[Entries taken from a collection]
········
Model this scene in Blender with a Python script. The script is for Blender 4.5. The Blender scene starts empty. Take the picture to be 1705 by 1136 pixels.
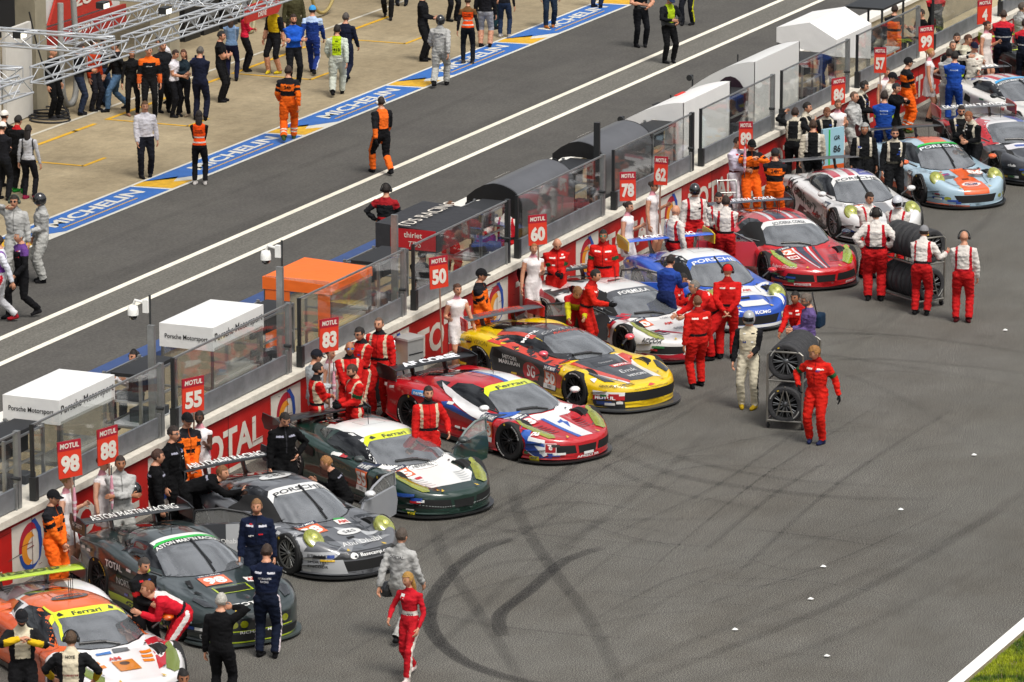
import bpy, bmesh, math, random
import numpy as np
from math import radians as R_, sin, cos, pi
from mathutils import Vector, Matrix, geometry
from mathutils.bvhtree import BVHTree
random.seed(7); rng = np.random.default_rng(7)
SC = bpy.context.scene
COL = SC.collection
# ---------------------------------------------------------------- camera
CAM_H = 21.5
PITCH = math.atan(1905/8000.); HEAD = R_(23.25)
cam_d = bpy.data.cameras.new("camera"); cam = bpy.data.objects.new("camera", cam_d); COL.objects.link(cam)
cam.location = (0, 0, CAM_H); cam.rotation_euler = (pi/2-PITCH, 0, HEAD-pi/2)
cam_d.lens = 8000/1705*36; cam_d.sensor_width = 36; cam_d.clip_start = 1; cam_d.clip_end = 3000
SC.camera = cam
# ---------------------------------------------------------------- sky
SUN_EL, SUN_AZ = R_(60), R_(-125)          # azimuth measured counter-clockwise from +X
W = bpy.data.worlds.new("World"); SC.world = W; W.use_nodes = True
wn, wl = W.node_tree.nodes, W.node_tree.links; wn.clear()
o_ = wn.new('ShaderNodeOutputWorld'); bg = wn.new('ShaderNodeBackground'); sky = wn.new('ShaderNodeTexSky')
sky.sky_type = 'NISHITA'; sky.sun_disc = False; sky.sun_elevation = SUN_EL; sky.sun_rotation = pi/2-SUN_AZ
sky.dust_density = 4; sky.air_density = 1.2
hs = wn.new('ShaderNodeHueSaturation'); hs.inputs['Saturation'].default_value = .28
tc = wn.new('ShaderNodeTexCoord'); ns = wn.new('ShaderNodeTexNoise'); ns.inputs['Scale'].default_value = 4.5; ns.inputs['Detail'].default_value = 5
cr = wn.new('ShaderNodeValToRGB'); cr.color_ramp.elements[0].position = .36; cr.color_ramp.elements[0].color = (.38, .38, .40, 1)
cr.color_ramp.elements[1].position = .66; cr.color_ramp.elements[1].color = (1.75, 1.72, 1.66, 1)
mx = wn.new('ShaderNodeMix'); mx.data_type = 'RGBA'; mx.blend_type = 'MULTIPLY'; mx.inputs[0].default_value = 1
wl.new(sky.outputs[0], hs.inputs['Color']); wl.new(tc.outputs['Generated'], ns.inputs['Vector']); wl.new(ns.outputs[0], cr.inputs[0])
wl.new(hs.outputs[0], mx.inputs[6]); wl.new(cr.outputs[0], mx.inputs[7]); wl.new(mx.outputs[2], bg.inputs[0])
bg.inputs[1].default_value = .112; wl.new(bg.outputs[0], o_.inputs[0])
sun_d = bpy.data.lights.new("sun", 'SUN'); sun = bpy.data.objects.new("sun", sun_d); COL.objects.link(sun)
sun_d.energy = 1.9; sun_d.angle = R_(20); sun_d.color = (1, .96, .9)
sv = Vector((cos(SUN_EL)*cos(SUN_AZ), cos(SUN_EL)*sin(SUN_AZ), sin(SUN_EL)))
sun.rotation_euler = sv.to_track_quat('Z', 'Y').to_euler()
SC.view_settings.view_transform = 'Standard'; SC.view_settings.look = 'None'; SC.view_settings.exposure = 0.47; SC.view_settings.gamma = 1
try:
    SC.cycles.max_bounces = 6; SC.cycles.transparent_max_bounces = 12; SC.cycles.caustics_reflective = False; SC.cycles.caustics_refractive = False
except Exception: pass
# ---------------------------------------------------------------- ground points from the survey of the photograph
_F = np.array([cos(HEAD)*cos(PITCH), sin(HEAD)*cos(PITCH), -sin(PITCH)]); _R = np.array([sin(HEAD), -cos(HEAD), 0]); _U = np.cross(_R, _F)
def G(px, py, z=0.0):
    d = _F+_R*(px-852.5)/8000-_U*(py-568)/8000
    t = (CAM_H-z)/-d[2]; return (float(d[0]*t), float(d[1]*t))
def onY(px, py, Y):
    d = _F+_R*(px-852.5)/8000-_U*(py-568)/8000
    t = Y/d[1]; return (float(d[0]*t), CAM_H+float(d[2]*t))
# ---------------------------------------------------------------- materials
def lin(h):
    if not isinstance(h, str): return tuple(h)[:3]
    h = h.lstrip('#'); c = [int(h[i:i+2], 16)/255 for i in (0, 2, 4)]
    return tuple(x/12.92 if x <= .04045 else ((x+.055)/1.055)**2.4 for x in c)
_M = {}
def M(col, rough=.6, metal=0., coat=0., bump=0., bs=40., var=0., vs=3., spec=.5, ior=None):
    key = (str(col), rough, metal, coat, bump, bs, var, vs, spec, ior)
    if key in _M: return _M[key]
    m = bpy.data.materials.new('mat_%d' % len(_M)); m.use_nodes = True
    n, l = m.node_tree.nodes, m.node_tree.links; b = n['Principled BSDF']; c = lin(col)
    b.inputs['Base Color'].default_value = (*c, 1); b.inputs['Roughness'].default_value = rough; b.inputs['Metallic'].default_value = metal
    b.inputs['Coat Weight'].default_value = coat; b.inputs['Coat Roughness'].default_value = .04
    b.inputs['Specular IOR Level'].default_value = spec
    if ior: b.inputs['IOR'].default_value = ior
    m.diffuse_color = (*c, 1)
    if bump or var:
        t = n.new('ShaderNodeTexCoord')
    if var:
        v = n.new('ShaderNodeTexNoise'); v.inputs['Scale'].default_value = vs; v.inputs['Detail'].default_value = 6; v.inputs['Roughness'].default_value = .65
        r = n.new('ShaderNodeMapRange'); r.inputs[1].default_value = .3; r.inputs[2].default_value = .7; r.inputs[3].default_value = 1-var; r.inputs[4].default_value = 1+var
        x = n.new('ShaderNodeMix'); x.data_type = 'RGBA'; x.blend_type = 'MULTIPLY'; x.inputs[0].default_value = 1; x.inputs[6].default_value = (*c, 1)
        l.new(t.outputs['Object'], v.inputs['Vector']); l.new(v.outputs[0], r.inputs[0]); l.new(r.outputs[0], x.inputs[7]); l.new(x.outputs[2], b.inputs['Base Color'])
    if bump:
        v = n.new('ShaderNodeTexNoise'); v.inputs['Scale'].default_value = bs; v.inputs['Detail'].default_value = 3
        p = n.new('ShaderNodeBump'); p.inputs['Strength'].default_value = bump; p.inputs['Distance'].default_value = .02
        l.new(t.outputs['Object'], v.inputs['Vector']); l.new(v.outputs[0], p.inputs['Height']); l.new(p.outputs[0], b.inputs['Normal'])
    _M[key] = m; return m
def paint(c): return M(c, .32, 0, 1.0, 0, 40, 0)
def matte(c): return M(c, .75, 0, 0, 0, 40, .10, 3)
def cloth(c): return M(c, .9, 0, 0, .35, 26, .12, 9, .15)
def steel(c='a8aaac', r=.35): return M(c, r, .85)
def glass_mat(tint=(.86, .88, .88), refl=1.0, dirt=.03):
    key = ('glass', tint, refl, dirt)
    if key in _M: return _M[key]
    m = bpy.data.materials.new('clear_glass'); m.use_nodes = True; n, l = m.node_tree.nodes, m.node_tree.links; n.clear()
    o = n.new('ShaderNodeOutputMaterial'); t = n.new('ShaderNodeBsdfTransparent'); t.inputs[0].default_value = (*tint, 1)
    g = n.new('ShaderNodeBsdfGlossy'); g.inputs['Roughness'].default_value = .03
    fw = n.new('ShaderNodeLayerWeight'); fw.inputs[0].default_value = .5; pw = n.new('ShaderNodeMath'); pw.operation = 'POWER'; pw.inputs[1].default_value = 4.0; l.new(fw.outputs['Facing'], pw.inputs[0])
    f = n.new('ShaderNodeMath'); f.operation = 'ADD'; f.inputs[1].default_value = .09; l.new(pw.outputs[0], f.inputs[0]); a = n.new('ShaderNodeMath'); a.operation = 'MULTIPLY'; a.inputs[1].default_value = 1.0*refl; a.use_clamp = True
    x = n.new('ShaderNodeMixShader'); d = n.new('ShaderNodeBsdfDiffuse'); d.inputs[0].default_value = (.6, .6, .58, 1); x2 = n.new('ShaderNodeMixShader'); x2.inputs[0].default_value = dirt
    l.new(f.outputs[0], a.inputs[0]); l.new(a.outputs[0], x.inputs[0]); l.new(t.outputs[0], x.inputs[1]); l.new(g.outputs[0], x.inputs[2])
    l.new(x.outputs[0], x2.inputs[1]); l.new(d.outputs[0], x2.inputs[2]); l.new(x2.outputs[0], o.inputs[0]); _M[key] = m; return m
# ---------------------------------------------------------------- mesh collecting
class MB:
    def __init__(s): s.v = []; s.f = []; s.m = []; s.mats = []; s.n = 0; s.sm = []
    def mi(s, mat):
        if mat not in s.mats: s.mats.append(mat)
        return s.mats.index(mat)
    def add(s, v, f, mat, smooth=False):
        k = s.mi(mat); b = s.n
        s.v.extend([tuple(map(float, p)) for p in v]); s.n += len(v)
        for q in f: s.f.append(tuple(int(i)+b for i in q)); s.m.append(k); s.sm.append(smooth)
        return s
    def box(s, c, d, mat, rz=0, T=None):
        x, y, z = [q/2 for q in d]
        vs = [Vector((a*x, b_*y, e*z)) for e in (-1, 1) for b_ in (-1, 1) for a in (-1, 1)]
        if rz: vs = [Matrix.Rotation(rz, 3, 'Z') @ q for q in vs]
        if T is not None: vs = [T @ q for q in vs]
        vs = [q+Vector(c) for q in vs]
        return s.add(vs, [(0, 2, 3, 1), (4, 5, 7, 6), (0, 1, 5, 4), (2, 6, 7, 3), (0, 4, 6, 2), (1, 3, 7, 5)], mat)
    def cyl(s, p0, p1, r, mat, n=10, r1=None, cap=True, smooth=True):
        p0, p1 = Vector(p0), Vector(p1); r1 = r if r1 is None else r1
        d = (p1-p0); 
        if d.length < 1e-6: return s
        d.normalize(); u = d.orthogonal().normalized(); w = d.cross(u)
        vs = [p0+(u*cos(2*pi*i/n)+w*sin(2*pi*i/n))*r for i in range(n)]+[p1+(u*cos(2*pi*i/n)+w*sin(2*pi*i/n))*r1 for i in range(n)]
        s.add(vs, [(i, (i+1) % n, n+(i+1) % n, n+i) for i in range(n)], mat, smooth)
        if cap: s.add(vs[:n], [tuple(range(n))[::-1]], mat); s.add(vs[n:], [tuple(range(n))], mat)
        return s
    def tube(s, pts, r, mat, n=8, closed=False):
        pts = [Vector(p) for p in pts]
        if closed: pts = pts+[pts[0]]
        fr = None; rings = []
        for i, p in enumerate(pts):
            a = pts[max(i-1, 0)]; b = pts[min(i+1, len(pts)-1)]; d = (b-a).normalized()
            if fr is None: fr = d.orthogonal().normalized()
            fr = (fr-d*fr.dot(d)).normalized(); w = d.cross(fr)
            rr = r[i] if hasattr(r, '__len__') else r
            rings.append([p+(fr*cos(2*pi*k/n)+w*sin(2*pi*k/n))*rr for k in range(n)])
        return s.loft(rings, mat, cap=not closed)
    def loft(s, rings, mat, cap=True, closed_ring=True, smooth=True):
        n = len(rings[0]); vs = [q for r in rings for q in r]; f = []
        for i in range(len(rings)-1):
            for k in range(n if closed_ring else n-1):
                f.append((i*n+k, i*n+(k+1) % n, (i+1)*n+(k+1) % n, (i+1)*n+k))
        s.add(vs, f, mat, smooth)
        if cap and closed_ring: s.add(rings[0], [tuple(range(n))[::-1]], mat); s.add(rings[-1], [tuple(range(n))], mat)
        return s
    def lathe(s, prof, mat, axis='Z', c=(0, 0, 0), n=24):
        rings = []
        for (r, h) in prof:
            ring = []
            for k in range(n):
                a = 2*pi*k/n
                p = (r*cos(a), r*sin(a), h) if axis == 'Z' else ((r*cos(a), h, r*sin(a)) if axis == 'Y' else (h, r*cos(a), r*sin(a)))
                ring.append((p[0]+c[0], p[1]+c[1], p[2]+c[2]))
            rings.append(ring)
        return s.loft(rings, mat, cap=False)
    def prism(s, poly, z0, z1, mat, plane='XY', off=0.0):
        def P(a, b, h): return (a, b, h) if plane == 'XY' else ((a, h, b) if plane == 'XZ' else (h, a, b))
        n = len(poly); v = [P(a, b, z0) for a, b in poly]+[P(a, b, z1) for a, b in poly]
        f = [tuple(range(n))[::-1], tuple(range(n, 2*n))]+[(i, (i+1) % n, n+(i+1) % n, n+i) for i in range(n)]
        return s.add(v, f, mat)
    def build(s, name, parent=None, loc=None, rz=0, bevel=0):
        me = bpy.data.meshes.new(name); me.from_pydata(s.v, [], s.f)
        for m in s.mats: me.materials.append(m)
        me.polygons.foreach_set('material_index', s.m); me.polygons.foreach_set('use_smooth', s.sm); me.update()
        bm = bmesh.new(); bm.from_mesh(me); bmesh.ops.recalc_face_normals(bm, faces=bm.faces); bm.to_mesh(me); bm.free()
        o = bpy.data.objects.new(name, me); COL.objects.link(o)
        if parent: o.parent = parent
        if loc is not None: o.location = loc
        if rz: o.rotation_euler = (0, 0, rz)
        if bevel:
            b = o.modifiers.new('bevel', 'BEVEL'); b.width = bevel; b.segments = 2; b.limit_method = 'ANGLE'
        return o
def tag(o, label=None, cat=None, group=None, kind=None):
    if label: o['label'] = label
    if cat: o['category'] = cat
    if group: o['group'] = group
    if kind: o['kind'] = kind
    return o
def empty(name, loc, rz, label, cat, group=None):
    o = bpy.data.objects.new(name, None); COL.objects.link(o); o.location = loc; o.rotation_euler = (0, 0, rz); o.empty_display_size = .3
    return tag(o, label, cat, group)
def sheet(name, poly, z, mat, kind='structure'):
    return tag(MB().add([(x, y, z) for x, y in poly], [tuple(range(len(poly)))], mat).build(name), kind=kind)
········
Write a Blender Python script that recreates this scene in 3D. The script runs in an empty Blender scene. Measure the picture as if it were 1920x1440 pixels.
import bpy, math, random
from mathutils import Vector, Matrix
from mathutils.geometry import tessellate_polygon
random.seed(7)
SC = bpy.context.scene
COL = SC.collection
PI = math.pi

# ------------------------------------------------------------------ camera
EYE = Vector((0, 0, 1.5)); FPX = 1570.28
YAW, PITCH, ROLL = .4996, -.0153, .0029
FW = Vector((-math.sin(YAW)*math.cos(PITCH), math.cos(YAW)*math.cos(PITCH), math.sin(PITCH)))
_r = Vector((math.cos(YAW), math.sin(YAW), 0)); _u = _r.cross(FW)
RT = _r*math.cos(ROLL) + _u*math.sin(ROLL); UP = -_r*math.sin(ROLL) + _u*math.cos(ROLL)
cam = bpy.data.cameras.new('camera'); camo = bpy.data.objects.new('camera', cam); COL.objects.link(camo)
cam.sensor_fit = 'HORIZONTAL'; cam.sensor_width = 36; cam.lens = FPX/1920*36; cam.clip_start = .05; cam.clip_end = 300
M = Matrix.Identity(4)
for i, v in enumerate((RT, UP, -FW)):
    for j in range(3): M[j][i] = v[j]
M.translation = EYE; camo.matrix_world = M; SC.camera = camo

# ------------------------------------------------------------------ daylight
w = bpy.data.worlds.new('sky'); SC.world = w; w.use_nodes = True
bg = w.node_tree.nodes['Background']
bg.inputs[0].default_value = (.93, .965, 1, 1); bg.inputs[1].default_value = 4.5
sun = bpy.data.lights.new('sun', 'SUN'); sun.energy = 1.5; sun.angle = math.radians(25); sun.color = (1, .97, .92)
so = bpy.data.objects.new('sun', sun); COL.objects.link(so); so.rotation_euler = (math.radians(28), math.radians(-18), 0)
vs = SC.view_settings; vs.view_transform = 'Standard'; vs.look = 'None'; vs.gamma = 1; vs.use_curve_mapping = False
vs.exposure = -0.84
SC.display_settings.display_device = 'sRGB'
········
▸ Request
The lines above from the one containing "Write a Blender" through the one containing "M.translation = EYE;" are to be set down exactly, and no others.

▸ Solution for this task
Write a Blender Python script that recreates this scene in 3D. The script runs in an empty Blender scene. Measure the picture as if it were 1920x1440 pixels.
import bpy, math, random
from mathutils import Vector, Matrix
from mathutils.geometry import tessellate_polygon
random.seed(7)
SC = bpy.context.scene
COL = SC.collection
PI = math.pi

# ------------------------------------------------------------------ camera
EYE = Vector((0, 0, 1.5)); FPX = 1570.28
YAW, PITCH, ROLL = .4996, -.0153, .0029
FW = Vector((-math.sin(YAW)*math.cos(PITCH), math.cos(YAW)*math.cos(PITCH), math.sin(PITCH)))
_r = Vector((math.cos(YAW), math.sin(YAW), 0)); _u = _r.cross(FW)
RT = _r*math.cos(ROLL) + _u*math.sin(ROLL); UP = -_r*math.sin(ROLL) + _u*math.cos(ROLL)
cam = bpy.data.cameras.new('camera'); camo = bpy.data.objects.new('camera', cam); COL.objects.link(camo)
cam.sensor_fit = 'HORIZONTAL'; cam.sensor_width = 36; cam.lens = FPX/1920*36; cam.clip_start = .05; cam.clip_end = 300
M = Matrix.Identity(4)
for i, v in enumerate((RT, UP, -FW)):
    for j in range(3): M[j][i] = v[j]
M.translation = EYE; camo.matrix_world = M; SC.camera = camo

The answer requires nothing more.